:: Set exercise ::
Return the material word for word. Do not include pictures.

:: Data extract ::
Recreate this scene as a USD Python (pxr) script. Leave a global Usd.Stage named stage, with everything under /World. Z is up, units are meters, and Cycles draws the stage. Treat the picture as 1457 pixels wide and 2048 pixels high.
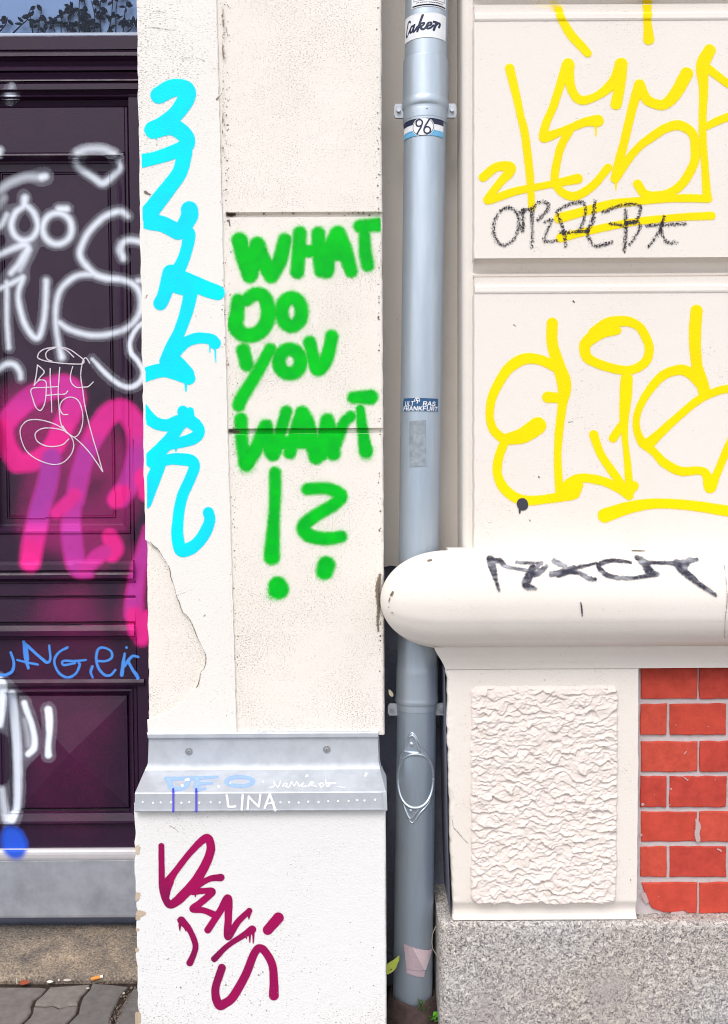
import math, random
import numpy as np
import trimesh, shapely
from shapely.geometry import Polygon, LineString, Point, box as sbox
from shapely.ops import unary_union
from pxr import Usd, UsdGeom, UsdLux, UsdShade, Sdf, Gf, Vt
import usdkit, meshkit

random.seed(7)
rng = np.random.default_rng(7)
stage = Usd.Stage.CreateInMemory()
UsdGeom.SetStageUpAxis(stage, UsdGeom.Tokens.z)
UsdGeom.SetStageMetersPerUnit(stage, 1.0)
UsdGeom.Xform.Define(stage, '/World')
UsdGeom.Scope.Define(stage, '/World/Looks')

# ------------------------------------------------------------------ camera
PW, PH, FPX = 1457.0, 2048.0, 1926.0          # photograph size, focal length in photograph pixels
EYE = np.array([0.0, -2.1, 1.24])
PITCH, ROLL = math.radians(2.5), math.radians(0.3)
FWD = np.array([0, math.cos(PITCH), -math.sin(PITCH)])
_r0, _u0 = np.array([1.0, 0, 0]), np.array([0, math.sin(PITCH), math.cos(PITCH)])
RIGHT = _r0 * math.cos(ROLL) - _u0 * math.sin(ROLL)
UP = _u0 * math.cos(ROLL) + _r0 * math.sin(ROLL)
cam = UsdGeom.Camera.Define(stage, '/World/camera')
mtx = Gf.Matrix4d(*RIGHT, 0, *UP, 0, *(-FWD), 0, *EYE, 1)
cam.AddTransformOp().Set(mtx)
cam.CreateHorizontalApertureAttr(24.0)
cam.CreateVerticalApertureAttr(24.0 * 1024 / 728)
cam.CreateFocalLengthAttr(24.0 * FPX / PW)
cam.CreateClippingRangeAttr(Gf.Vec2f(0.01, 2000))
cam.CreateExposureAttr(0.60)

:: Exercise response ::
Recreate this scene as a USD Python (pxr) script. Leave a global Usd.Stage named stage, with everything under /World. Z is up, units are meters, and Cycles draws the stage. Treat the picture as 1457 pixels wide and 2048 pixels high.
import math, random
import numpy as np
import trimesh, shapely
from shapely.geometry import Polygon, LineString, Point, box as sbox
from shapely.ops import unary_union
from pxr import Usd, UsdGeom, UsdLux, UsdShade, Sdf, Gf, Vt
import usdkit, meshkit

random.seed(7)
rng = np.random.default_rng(7)
stage = Usd.Stage.CreateInMemory()
UsdGeom.SetStageUpAxis(stage, UsdGeom.Tokens.z)
UsdGeom.SetStageMetersPerUnit(stage, 1.0)
UsdGeom.Xform.Define(stage, '/World')
UsdGeom.Scope.Define(stage, '/World/Looks')

# ------------------------------------------------------------------ camera
PW, PH, FPX = 1457.0, 2048.0, 1926.0          # photograph size, focal length in photograph pixels
EYE = np.array([0.0, -2.1, 1.24])
PITCH, ROLL = math.radians(2.5), math.radians(0.3)
FWD = np.array([0, math.cos(PITCH), -math.sin(PITCH)])
_r0, _u0 = np.array([1.0, 0, 0]), np.array([0, math.sin(PITCH), math.cos(PITCH)])
RIGHT = _r0 * math.cos(ROLL) - _u0 * math.sin(ROLL)
UP = _u0 * math.cos(ROLL) + _r0 * math.sin(ROLL)
cam = UsdGeom.Camera.Define(stage, '/World/camera')
mtx = Gf.Matrix4d(*RIGHT, 0, *UP, 0, *(-FWD), 0, *EYE, 1)
cam.AddTransformOp().Set(mtx)
cam.CreateHorizontalApertureAttr(24.0)
cam.CreateVerticalApertureAttr(24.0 * 1024 / 728)
cam.CreateFocalLengthAttr(24.0 * FPX / PW)
cam.CreateClippingRangeAttr(Gf.Vec2f(0.01, 2000))
cam.CreateExposureAttr(0.60)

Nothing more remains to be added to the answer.